Cultura

El Milagro de Anna Sullivan: una dosis de realidad brutal perfectamente ejecutada

Hoy hablamos de una cinta dolorosamente terrenal, que muestra la recompensa a la tenacidad, la perseverancia y el esfuerzo. En “El Milagro de Anna Sullivan”, William Gibson adapta de manera formidable su pieza teatral dando como resultado esta película que rezuma la fuerza de Athur Penn, su director.

Hoy hablamos de una cinta dolorosamente terrenal, que muestra la recompensa a la tenacidad, la perseverancia y el esfuerzo. En "El Milagro de Anna Sullivan", William Gibson adapta de manera formidable su pieza teatral dando como resultado esta película que rezuma la fuerza de Athur Penn, su director. El film describe la odisea por la que pasa una joven institutriz (Anna Sullivan) casi invidente, con un pasado traumático marcado por la muerte de su hermano, para educar a una niña ciega, sorda y muda tan salvaje que dejaría en un vergonzoso aprieto al mismo demonio.

Emotivo, sincero y bien tratado, así se muestra este trabajo narrado con gran fluidez, donde tienen cabida diálogos con bastante precisión y alguna que otra bala irónica que da un poco de ligereza a la tensión que se va acumulando escena tras escena.

La película, basada en hechos reales, angustia por su excesiva carga emocional y se presenta como una historia expuesta con mucha fuerza y dramática tensión, quizás con demasiada magnitud en la exhibición y alguna que otra reiteración visual que puede resultar cargante. Sin embargo, huye de clichés y sentimentalismos baratos. Arranca con un comienzo que corta la respiración pero da paso a una narración donde jamás se pierde el optimismo.

Nos encontramos ante un cine sincero, casi sin adornos, una especie de maratón interpretativa donde las dos actrices principales entregan su alma al personaje.
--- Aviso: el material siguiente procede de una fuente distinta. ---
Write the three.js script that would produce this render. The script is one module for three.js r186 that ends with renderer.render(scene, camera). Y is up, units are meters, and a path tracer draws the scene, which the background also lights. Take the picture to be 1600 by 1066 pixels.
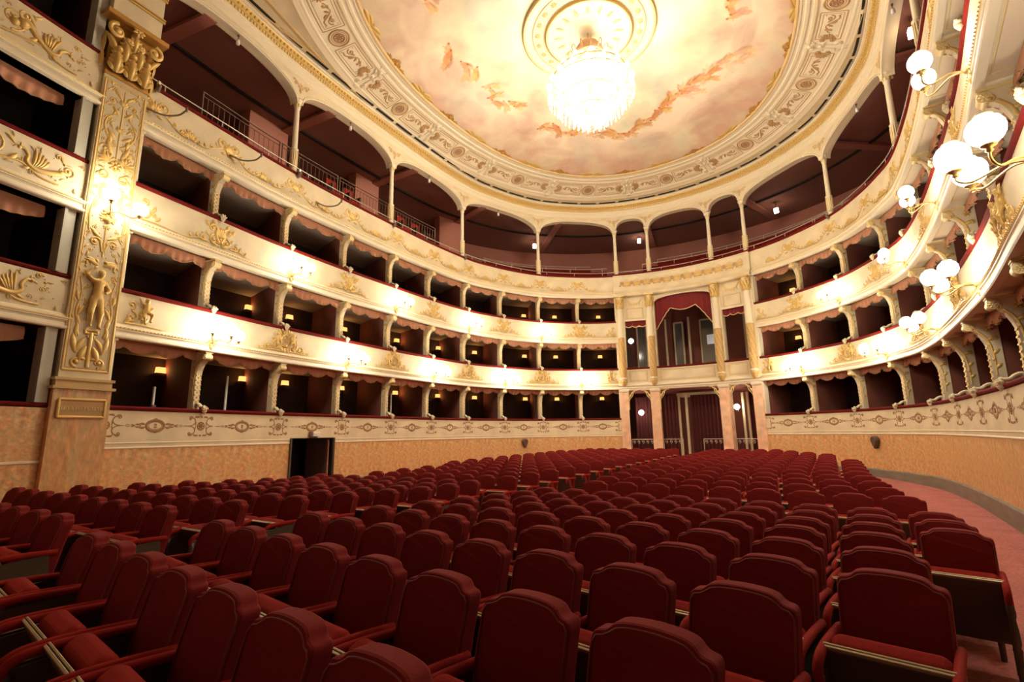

Pocos actores han conseguido trasmitir sentimientos tan puros y representarlos de tal manera que consigan fatigar al espectador.

Es de merecida mención el papel que realiza Anne Bancroft como educadora, una interpretación que roza los bordes de la perfección. Patty Duke tampoco se queda demasiado lejos en su papel de pupila impertinente hasta las náuseas. Hay que elogiar la sublime destreza con la que esta niña de por aquel entonces 16 años se mete en la piel de una criatura que sólo puede comunicarse a golpe de movimientos y manotazos. Magnifico y excelente el mimetismo con el que ambas encaran sus personajes, trabajo que les hizo merecedoras de un Oscar como actriz principal y mejor actriz de reparto respectivamente.

No se trata de un milagro, ni de un análisis sobre la educación; es una película del año 62 que ha conseguido traspasar la barrera visual de la ceguera para ser recordada a golpe de color.